Not much noteworthy and nice for me to say about the places in Maui closer to the beach. Like I said before, Stella Blues was pretty good. We also tried the much-heralded Japanese/Hawaiian fusion mini-empire Sansei. Food writers go gaga over this place's sushi and fish. I thought it was just pretty good. I tried to keep them honest by ordering [nigiri] sushi, even though the place is very much oriented toward lovers of wacky-ass crunch rolls with sweet mango teriyaki bbq mayo sauce -- i.e., not aimed at Japanese nationals, none of whom were apparent in the packed place. To my tastes, the sushi ranged from very good (yellowtail and ahi, presumably local) to something you might get at the mall, to be charitable (ama ebi and tako -- cooked, cold, rubber, both). I will note that the tamago was exemplary, which I know is a big deal to sushi fetishists. In Maui, Sansei is certainly among the best restaurants and should be visited. I just don't think many folks here would get that excited about it if the place were in a big mainland city.
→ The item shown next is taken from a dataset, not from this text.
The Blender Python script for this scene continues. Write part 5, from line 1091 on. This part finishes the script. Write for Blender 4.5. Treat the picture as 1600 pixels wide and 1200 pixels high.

I cooked a lot and found myself stymied time and again in my search for fresh local fish and produce in Maui, where we were 7 of the 9 days. Damned hard even to find local papayas and mangoes, though some local stands had good stuff. I have a feeling I'd have better luck in the outskirts of Honolulu. Suffice to say, the Gulf, Chesapeake, Low-Country, Door County, Cape Cod,
whatever crab shacks, oyster shanties, fish camps and lobster shacks that I love do not happen at the beach in HI. Or, if they do, they are much, much harder to find -- on foot, by car, on the Internet. Good thing I like ramen about as much as fried fish. Oh, and the local coffee deserves its reputation. Good local stuff just about everywhere.
A few stops on the way out are worth noting. The beachside restaurant at the Halukelani (one of the 3 classic old hotels in Waikiki, along with the Surfrider and Royal), House Without a Key (apparently of Charlie Chan fame), is well-loved by locals. Delightful. Not a word I use, but it was. The place is all class in a very unpretentious way. Although the menu is geared toward the Japanese who seem to pick this serene hotel over the other somewhat more lively grand dames, it holds a secret -- one of the best burgers I ever tasted. Loosely packed local beef from mellow Hawaiian cows cooked over charcoal was about as good as a burger gets. The problem is, I ordered the ramen (what else). Very nice, but not as good as my kid's burger.
Last, know that the plate lunch place in the Maui airport is a very fine example. For ten bucks, get the hand-carved roast beef, a ton of fried rice and a scoop of mac salad.